Aug. 20, 2024 (InvestinChina.asia)— Huatai Securities has released a report indicating that China’s stock market needs positive signals of strong economic performance to break out of its current low trading volumes, with key clues likely to emerge in the third quarter. The report also examines historical periods of low trading volumes and the factors that led to recovery.

Recent Low Trading Volumes

Recently, trading volumes in China’s stock market have been unusually low. Last week, the average daily trading volume in the A-share market was just 520 billion yuan, with volumes falling below 500 billion yuan on August 13 and 14. From a funding perspective, the low trading volumes indicate increased caution among buyers and sellers.

Historical Context

Historically, there have been three periods of low trading volumes in China’s stock market, occurring in 2004-2005, 2011-2014, and 2018-2019. Each time, the market rebounded following the resolution of the primary issues driving the downturn.

2004-2005

Issues with the A-share market’s structure became apparent, and the introduction of share reform marked a turning point. On April 29, 2005, the China Securities Regulatory Commission (CSRC) issued a notice initiating pilot reforms to address the problem of non-tradable shares, signaling the government’s commitment to resolving a major institutional challenge facing the market.

2011-2014

Both internal economic momentum and policy stimulus were weak, leading to concerns about the strength of economic recovery. It wasn’t until July 2014 that increased measures to stabilize growth became a catalyst for breaking out of the low trading volumes. Starting in 2011, monetary tightening took effect, and GDP growth slowed, increasing investor concerns about economic stability. Despite a gradual easing of monetary policy and sustained pro-growth policies, market confidence remained low due to:

  • The National People’s Congress setting a GDP growth target of 7.5%, which was lower than market expectations.
  • Unchanged regulatory direction for the property market.
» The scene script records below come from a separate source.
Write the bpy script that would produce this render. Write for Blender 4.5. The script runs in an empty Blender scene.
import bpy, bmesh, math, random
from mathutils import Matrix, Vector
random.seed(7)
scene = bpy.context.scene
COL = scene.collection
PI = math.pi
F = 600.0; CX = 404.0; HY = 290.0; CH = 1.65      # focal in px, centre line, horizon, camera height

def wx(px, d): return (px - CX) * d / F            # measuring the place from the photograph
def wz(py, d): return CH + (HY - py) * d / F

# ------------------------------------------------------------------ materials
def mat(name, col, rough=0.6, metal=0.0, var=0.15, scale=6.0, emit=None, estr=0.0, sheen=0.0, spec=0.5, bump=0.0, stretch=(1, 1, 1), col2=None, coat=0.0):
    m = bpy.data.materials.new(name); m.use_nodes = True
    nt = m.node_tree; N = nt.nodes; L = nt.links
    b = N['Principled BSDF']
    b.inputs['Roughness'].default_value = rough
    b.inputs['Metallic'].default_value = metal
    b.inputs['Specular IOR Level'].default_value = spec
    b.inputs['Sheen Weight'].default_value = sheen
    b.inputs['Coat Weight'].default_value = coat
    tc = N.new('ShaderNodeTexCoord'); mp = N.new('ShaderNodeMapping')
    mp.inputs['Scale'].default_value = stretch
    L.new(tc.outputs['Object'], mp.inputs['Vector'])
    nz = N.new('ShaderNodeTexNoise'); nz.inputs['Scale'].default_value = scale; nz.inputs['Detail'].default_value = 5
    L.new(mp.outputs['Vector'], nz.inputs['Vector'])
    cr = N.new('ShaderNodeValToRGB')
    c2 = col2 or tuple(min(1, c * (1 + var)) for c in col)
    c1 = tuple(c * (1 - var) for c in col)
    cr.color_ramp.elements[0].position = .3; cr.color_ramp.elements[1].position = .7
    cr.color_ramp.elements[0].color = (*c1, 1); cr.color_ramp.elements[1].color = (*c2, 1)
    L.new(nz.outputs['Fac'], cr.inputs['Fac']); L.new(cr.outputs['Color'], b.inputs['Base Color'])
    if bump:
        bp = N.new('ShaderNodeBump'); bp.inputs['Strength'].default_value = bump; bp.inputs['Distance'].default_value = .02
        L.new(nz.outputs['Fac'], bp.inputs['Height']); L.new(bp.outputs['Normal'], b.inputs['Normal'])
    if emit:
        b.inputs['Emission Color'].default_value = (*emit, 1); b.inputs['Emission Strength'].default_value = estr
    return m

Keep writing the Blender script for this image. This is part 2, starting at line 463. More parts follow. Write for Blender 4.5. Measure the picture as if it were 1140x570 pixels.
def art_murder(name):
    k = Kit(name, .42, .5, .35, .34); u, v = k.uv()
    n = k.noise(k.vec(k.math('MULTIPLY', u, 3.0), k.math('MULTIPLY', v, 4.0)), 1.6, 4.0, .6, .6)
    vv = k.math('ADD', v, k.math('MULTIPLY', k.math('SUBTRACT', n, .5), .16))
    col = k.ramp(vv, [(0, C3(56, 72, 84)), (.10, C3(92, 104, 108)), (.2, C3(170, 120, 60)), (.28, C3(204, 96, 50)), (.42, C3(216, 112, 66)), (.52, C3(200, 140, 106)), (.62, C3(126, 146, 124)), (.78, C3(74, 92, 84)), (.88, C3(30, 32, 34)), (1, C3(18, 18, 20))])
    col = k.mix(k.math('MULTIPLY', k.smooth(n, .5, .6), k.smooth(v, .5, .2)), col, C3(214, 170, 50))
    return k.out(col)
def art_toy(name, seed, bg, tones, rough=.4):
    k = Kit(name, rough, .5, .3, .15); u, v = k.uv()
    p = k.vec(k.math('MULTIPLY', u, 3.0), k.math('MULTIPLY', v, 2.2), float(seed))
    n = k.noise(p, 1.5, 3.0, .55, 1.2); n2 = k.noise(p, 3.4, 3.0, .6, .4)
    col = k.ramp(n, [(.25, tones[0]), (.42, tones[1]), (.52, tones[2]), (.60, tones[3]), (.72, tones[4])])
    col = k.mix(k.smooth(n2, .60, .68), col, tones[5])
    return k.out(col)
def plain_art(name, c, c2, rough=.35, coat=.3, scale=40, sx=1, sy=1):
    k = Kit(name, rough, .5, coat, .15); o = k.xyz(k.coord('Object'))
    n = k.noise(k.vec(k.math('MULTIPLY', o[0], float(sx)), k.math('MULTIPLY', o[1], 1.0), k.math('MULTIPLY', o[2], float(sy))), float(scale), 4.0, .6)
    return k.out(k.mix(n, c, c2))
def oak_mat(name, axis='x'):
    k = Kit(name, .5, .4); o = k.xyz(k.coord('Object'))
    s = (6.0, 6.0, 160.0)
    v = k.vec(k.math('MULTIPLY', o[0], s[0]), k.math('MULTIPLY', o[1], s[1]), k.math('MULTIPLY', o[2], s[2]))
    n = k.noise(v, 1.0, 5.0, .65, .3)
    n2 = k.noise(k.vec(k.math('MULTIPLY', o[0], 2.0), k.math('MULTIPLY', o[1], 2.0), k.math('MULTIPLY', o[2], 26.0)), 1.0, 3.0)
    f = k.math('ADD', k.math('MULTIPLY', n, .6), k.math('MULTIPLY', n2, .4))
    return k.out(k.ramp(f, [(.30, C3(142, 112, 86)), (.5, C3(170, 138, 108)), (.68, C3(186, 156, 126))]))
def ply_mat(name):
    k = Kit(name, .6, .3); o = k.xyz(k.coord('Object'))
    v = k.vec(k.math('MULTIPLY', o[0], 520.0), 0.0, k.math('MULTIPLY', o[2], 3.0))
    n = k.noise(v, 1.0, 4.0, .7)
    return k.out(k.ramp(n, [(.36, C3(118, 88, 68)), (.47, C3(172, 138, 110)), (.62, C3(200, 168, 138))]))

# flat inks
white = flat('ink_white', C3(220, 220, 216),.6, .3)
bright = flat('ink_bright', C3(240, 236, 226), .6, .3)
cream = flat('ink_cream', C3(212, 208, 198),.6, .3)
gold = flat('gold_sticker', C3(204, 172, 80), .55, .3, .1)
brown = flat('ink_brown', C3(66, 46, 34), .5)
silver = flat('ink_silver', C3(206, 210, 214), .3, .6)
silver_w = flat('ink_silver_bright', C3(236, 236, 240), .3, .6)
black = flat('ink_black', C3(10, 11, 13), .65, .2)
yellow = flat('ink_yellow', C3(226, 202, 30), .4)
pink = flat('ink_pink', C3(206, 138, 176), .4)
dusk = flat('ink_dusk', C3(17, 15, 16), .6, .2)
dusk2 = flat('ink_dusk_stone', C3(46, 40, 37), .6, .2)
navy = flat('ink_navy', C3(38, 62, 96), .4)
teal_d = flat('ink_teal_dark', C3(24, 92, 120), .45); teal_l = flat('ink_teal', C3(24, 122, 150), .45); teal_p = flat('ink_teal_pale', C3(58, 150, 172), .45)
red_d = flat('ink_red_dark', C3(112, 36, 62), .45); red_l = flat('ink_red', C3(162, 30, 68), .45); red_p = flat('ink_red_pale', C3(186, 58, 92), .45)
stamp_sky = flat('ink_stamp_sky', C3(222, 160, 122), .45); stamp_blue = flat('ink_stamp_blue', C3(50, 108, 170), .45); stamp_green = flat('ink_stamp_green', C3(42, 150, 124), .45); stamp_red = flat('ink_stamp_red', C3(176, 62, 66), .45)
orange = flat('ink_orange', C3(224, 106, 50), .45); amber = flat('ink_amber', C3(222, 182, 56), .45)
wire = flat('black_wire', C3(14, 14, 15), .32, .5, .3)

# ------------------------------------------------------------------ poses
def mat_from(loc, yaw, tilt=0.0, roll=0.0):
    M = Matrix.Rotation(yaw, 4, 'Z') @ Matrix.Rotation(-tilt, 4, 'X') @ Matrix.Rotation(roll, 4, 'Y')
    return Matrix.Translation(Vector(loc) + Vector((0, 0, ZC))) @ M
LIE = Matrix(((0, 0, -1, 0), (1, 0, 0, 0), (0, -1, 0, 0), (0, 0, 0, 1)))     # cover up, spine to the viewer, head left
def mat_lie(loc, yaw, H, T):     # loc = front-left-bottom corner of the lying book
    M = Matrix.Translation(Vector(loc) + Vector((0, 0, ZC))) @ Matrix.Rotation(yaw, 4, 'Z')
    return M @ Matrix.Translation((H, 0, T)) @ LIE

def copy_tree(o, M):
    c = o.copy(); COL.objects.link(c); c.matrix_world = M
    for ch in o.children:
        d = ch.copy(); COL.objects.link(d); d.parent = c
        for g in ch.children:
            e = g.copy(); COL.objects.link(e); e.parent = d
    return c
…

After the policy bottom was established in September 2012, positive economic data helped stabilize and boost the market. However, the market failed to maintain its upward trend in March 2013, entering a period of volatility. The subsequent bull market in 2014-2015 was primarily driven by growing expectations of reforms and the influx of new capital.

2018-2019

Overseas risks, primarily trade tensions and U.S. stock market corrections, were the main drivers of negative market sentiment. As geopolitical risks eased, trading volumes and prices rose.

2023-2024

Currently, weak domestic economic fundamentals are the primary constraint on the market, with overseas risks playing a secondary role. The demand for evidence of economic recovery is stronger than in previous periods, with a critical observation point expected in the third quarter of 2024.